====== Information shown
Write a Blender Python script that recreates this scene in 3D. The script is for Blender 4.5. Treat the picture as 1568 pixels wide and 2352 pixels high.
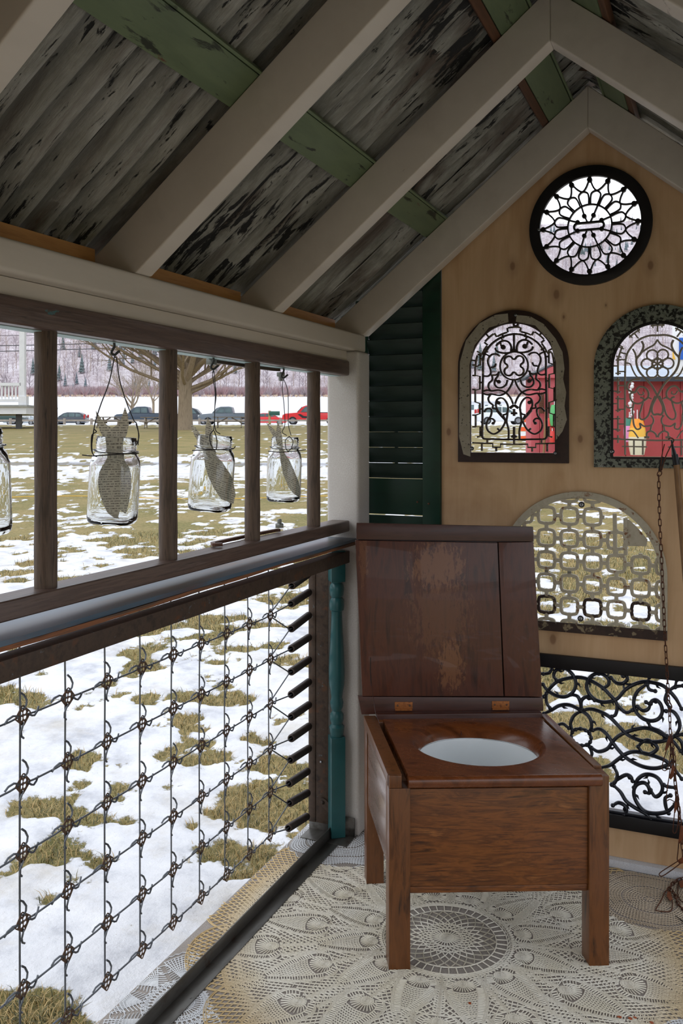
import bpy, bmesh, math, random
import numpy as np
from mathutils import Vector, Matrix, Euler
PI = math.pi
random.seed(7); rng = np.random.default_rng(7)
for o in list(bpy.data.objects): bpy.data.objects.remove(o)
C = bpy.context.scene.collection
sc = bpy.context.scene
def lin(c):
    return tuple((x/255/12.92 if x <= 10 else ((x/255+.055)/1.055)**2.4) for x in c)
# ---------------------------------------------------------------- camera, sky, exposure
YAW = math.radians(23.3); SY, CY = math.sin(YAW), math.cos(YAW); FPX = 2020.; EYE = 1.25
cam_d = bpy.data.cameras.new('camera'); cam = bpy.data.objects.new('camera', cam_d); C.objects.link(cam)
cam.location = (0, 0, EYE); cam.rotation_euler = (PI/2, 0, YAW)
cam_d.sensor_fit = 'VERTICAL'; cam_d.sensor_height = 36; cam_d.sensor_width = 24
cam_d.lens = 36*FPX/2352; cam_d.shift_y = -(1176-995)/2352; cam_d.clip_end = 4000; cam_d.clip_start = .02
sc.camera = cam
w = bpy.data.worlds.new('world'); sc.world = w; w.use_nodes = True
wn = w.node_tree.nodes; wl = w.node_tree.links
bg = wn['Background']; bg.inputs[1].default_value = 1.12
tc = wn.new('ShaderNodeTexCoord'); nz = wn.new('ShaderNodeTexNoise'); nz.inputs['Scale'].default_value = 2.2; nz.inputs['Detail'].default_value = 4
mp = wn.new('ShaderNodeMapping'); mp.inputs['Scale'].default_value = (1, 1, 3)
rp = wn.new('ShaderNodeValToRGB'); rp.color_ramp.elements[0].position = .3; rp.color_ramp.elements[1].position = .7
rp.color_ramp.elements[0].color = (.80, .88, 1, 1); rp.color_ramp.elements[1].color = (.95, .97, 1, 1)
wl.new(tc.outputs['Generated'], mp.inputs[0]); wl.new(mp.outputs[0], nz.inputs['Vector']); wl.new(nz.outputs['Fac'], rp.inputs[0]); wl.new(rp.outputs[0], bg.inputs[0])
sd = bpy.data.lights.new('sun', 'SUN'); sd.energy = .55; sd.angle = math.radians(50); sd.color = (1, .97, .93)
so = bpy.data.objects.new('sun', sd); C.objects.link(so); so.rotation_euler = (math.radians(35), math.radians(-25), 0)
vs = sc.view_settings; vs.view_transform = 'Standard'; vs.look = 'None'; vs.gamma = 1; vs.use_curve_mapping = False; vs.exposure = 0.32
# ---------------------------------------------------------------- measuring helpers (pixel on a known plane -> metres)
def ray(u, v):
    a = (u-784)/FPX; b = -(v-995)/FPX
    return (-SY+a*CY, CY+a*SY, b)
def PX(u, v, x):
    d = ray(u, v); t = x/d[0]; return Vector((x, d[1]*t, EYE+d[2]*t))
def PY(u, v, y):
    d = ray(u, v); t = y/d[1]; return Vector((d[0]*t, y, EYE+d[2]*t))
def PZ(u, v, z):
    d = ray(u, v); t = (z-EYE)/d[2]; return Vector((d[0]*t, d[1]*t, z))
def PD(u, v, dep):
    d = ray(u, v); return Vector((d[0]*dep, d[1]*dep, EYE+d[2]*dep))
# ---------------------------------------------------------------- materials
def nd(nt, t, **k):
    n = nt.nodes.new(t)
    for a, b in k.items():
        if a in n.inputs: n.inputs[a].default_value = b
        else: setattr(n, a, b)
    return n
def ramp(nt, fac, stops, interp='LINEAR'):
    r = nt.nodes.new('ShaderNodeValToRGB'); cr = r.color_ramp; cr.interpolation = interp
    while len(cr.elements) < len(stops): cr.elements.new(.5)
    for e, (p, c) in zip(cr.elements, stops):
        e.position = p; e.color = (*c, 1) if len(c) == 3 else c
    nt.links.new(fac, r.inputs[0]); return r.outputs[0]
def noise(nt, vec, scale, detail=5, rough=.55, dist=0, mscale=None, loc=None):
    if mscale or loc:
        m = nt.nodes.new('ShaderNodeMapping')
        if mscale: m.inputs['Scale'].default_value = mscale
        if loc: m.inputs['Location'].default_value = loc
        nt.links.new(vec, m.inputs[0]); vec = m.outputs[0]
    n = nt.nodes.new('ShaderNodeTexNoise'); n.inputs['Scale'].default_value = scale; n.inputs['Detail'].default_value = detail
    n.inputs['Roughness'].default_value = rough; n.inputs['Distortion'].default_value = dist
    nt.links.new(vec, n.inputs['Vector']); return n.outputs['Fac']
def mixc(nt, fac, a, b):
    m = nt.nodes.new('ShaderNodeMix'); m.data_type = 'RGBA'
    for s, x in ((6, a), (7, b)):
        if isinstance(x, tuple): m.inputs[s].default_value = (*x[:3], 1)
        else: nt.links.new(x, m.inputs[s])
    if isinstance(fac, float): m.inputs[0].default_value = fac
    else: nt.links.new(fac, m.inputs[0])
    return m.outputs[2]
def math_(nt, op, a, b=None):
    m = nt.nodes.new('ShaderNodeMath'); m.operation = op
    for i, x in enumerate((a, b)):
        if x is None: continue
        if isinstance(x, (int, float)): m.inputs[i].default_value = x
        else: nt.links.new(x, m.inputs[i])
    return m.outputs[0]
MATS = {}
def mat(name, cols, scale=8, ms=None, detail=6, dist=0, rough=.6, metal=0, bump=.15, bdist=.002, over=(), spec=.5, coat=0, rvar=0, tex=None):
    """procedural material: colour ramp over noise, then overlays [(colour, scale, mscale, lo, hi, bump?)]"""
    if name in MATS: return MATS[name]
    m = bpy.data.materials.new(name); m.use_nodes = True; nt = m.node_tree; b = nt.nodes['Principled BSDF']
    if tex is None: tex = nt.nodes.new('ShaderNodeTexCoord').outputs['Object']
    f = noise(nt, tex, scale, detail, .6, dist, ms)
    cols = [lin(c) for c in cols]
    n = len(cols); col = ramp(nt, f, [(.28+.44*i/max(1, n-1), c) for i, c in enumerate(cols)]) if n > 1 else cols[0]
    h = f
    for k, ov in enumerate(over):
        oc, os_, om, lo, hi = ov[:5]
        g = noise(nt, tex, os_, 7, .62, .3, om, (3.1*k+1.7, 1.3*k, 2.2*k))
        g = ramp(nt, g, [(lo, (0, 0, 0)), (hi, (1, 1, 1))])
        col = mixc(nt, g, col, lin(oc))
        if len(ov) > 5: h = math_(nt, 'ADD', h, math_(nt, 'MULTIPLY', g, ov[5]))
    if isinstance(col, tuple): b.inputs['Base Color'].default_value = (*col, 1)
    else: nt.links.new(col, b.inputs['Base Color'])
    b.inputs['Roughness'].default_value = rough; b.inputs['Metallic'].default_value = metal
    b.inputs['Specular IOR Level'].default_value = spec; b.inputs['Coat Weight'].default_value = coat; b.inputs['Coat Roughness'].default_value = .22
    if rvar: nt.links.new(ramp(nt, f, [(.3, (rough-rvar,)*3), (.7, (min(1, rough+rvar),)*3)]), b.inputs['Roughness'])
    if bump:
        bn = nt.nodes.new('ShaderNodeBump'); bn.inputs['Strength'].default_value = bump; bn.inputs['Distance'].default_value = bdist
        nt.links.new(h, bn.inputs['Height']); nt.links.new(bn.outputs[0], b.inputs['Normal'])
    MATS[name] = m; return m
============
Description of the task: Leave out the pictures and transcribe everything else exactly.

In response:
Write a Blender Python script that recreates this scene in 3D. The script is for Blender 4.5. Treat the picture as 1568 pixels wide and 2352 pixels high.
import bpy, bmesh, math, random
import numpy as np
from mathutils import Vector, Matrix, Euler
PI = math.pi
random.seed(7); rng = np.random.default_rng(7)
for o in list(bpy.data.objects): bpy.data.objects.remove(o)
C = bpy.context.scene.collection
sc = bpy.context.scene
def lin(c):
    return tuple((x/255/12.92 if x <= 10 else ((x/255+.055)/1.055)**2.4) for x in c)
# ---------------------------------------------------------------- camera, sky, exposure
YAW = math.radians(23.3); SY, CY = math.sin(YAW), math.cos(YAW); FPX = 2020.; EYE = 1.25
cam_d = bpy.data.cameras.new('camera'); cam = bpy.data.objects.new('camera', cam_d); C.objects.link(cam)
cam.location = (0, 0, EYE); cam.rotation_euler = (PI/2, 0, YAW)
cam_d.sensor_fit = 'VERTICAL'; cam_d.sensor_height = 36; cam_d.sensor_width = 24
cam_d.lens = 36*FPX/2352; cam_d.shift_y = -(1176-995)/2352; cam_d.clip_end = 4000; cam_d.clip_start = .02
sc.camera = cam
w = bpy.data.worlds.new('world'); sc.world = w; w.use_nodes = True
wn = w.node_tree.nodes; wl = w.node_tree.links
bg = wn['Background']; bg.inputs[1].default_value = 1.12
tc = wn.new('ShaderNodeTexCoord'); nz = wn.new('ShaderNodeTexNoise'); nz.inputs['Scale'].default_value = 2.2; nz.inputs['Detail'].default_value = 4
mp = wn.new('ShaderNodeMapping'); mp.inputs['Scale'].default_value = (1, 1, 3)
rp = wn.new('ShaderNodeValToRGB'); rp.color_ramp.elements[0].position = .3; rp.color_ramp.elements[1].position = .7
rp.color_ramp.elements[0].color = (.80, .88, 1, 1); rp.color_ramp.elements[1].color = (.95, .97, 1, 1)
wl.new(tc.outputs['Generated'], mp.inputs[0]); wl.new(mp.outputs[0], nz.inputs['Vector']); wl.new(nz.outputs['Fac'], rp.inputs[0]); wl.new(rp.outputs[0], bg.inputs[0])
sd = bpy.data.lights.new('sun', 'SUN'); sd.energy = .55; sd.angle = math.radians(50); sd.color = (1, .97, .93)
so = bpy.data.objects.new('sun', sd); C.objects.link(so); so.rotation_euler = (math.radians(35), math.radians(-25), 0)
vs = sc.view_settings; vs.view_transform = 'Standard'; vs.look = 'None'; vs.gamma = 1; vs.use_curve_mapping = False; vs.exposure = 0.32
# ---------------------------------------------------------------- measuring helpers (pixel on a known plane -> metres)
def ray(u, v):
    a = (u-784)/FPX; b = -(v-995)/FPX
    return (-SY+a*CY, CY+a*SY, b)
def PX(u, v, x):
    d = ray(u, v); t = x/d[0]; return Vector((x, d[1]*t, EYE+d[2]*t))
def PY(u, v, y):
    d = ray(u, v); t = y/d[1]; return Vector((d[0]*t, y, EYE+d[2]*t))
def PZ(u, v, z):
    d = ray(u, v); t = (z-EYE)/d[2]; return Vector((d[0]*t, d[1]*t, z))
def PD(u, v, dep):
    d = ray(u, v); return Vector((d[0]*dep, d[1]*dep, EYE+d[2]*dep))
# ---------------------------------------------------------------- materials
def nd(nt, t, **k):
    n = nt.nodes.new(t)
    for a, b in k.items():
        if a in n.inputs: n.inputs[a].default_value = b
        else: setattr(n, a, b)
    return n
def ramp(nt, fac, stops, interp='LINEAR'):
    r = nt.nodes.new('ShaderNodeValToRGB'); cr = r.color_ramp; cr.interpolation = interp
    while len(cr.elements) < len(stops): cr.elements.new(.5)
    for e, (p, c) in zip(cr.elements, stops):
        e.position = p; e.color = (*c, 1) if len(c) == 3 else c
    nt.links.new(fac, r.inputs[0]); return r.outputs[0]
def noise(nt, vec, scale, detail=5, rough=.55, dist=0, mscale=None, loc=None):
    if mscale or loc:
        m = nt.nodes.new('ShaderNodeMapping')
        if mscale: m.inputs['Scale'].default_value = mscale
        if loc: m.inputs['Location'].default_value = loc
        nt.links.new(vec, m.inputs[0]); vec = m.outputs[0]
    n = nt.nodes.new('ShaderNodeTexNoise'); n.inputs['Scale'].default_value = scale; n.inputs['Detail'].default_value = detail
    n.inputs['Roughness'].default_value = rough; n.inputs['Distortion'].default_value = dist
    nt.links.new(vec, n.inputs['Vector']); return n.outputs['Fac']
def mixc(nt, fac, a, b):
    m = nt.nodes.new('ShaderNodeMix'); m.data_type = 'RGBA'
    for s, x in ((6, a), (7, b)):
        if isinstance(x, tuple): m.inputs[s].default_value = (*x[:3], 1)
        else: nt.links.new(x, m.inputs[s])
    if isinstance(fac, float): m.inputs[0].default_value = fac
    else: nt.links.new(fac, m.inputs[0])
    return m.outputs[2]
def math_(nt, op, a, b=None):
    m = nt.nodes.new('ShaderNodeMath'); m.operation = op
    for i, x in enumerate((a, b)):
        if x is None: continue
        if isinstance(x, (int, float)): m.inputs[i].default_value = x
        else: nt.links.new(x, m.inputs[i])
    return m.outputs[0]
MATS = {}
def mat(name, cols, scale=8, ms=None, detail=6, dist=0, rough=.6, metal=0, bump=.15, bdist=.002, over=(), spec=.5, coat=0, rvar=0, tex=None):
    """procedural material: colour ramp over noise, then overlays [(colour, scale, mscale, lo, hi, bump?)]"""
    if name in MATS: return MATS[name]
    m = bpy.data.materials.new(name); m.use_nodes = True; nt = m.node_tree; b = nt.nodes['Principled BSDF']
    if tex is None: tex = nt.nodes.new('ShaderNodeTexCoord').outputs['Object']
    f = noise(nt, tex, scale, detail, .6, dist, ms)
    cols = [lin(c) for c in cols]
    n = len(cols); col = ramp(nt, f, [(.28+.44*i/max(1, n-1), c) for i, c in enumerate(cols)]) if n > 1 else cols[0]
    h = f
    for k, ov in enumerate(over):
        oc, os_, om, lo, hi = ov[:5]
        g = noise(nt, tex, os_, 7, .62, .3, om, (3.1*k+1.7, 1.3*k, 2.2*k))
        g = ramp(nt, g, [(lo, (0, 0, 0)), (hi, (1, 1, 1))])
        col = mixc(nt, g, col, lin(oc))
        if len(ov) > 5: h = math_(nt, 'ADD', h, math_(nt, 'MULTIPLY', g, ov[5]))
    if isinstance(col, tuple): b.inputs['Base Color'].default_value = (*col, 1)
    else: nt.links.new(col, b.inputs['Base Color'])
    b.inputs['Roughness'].default_value = rough; b.inputs['Metallic'].default_value = metal
    b.inputs['Specular IOR Level'].default_value = spec; b.inputs['Coat Weight'].default_value = coat; b.inputs['Coat Roughness'].default_value = .22
    if rvar: nt.links.new(ramp(nt, f, [(.3, (rough-rvar,)*3), (.7, (min(1, rough+rvar),)*3)]), b.inputs['Roughness'])
    if bump:
        bn = nt.nodes.new('ShaderNodeBump'); bn.inputs['Strength'].default_value = bump; bn.inputs['Distance'].default_value = bdist
        nt.links.new(h, bn.inputs['Height']); nt.links.new(bn.outputs[0], b.inputs['Normal'])
    MATS[name] = m; return m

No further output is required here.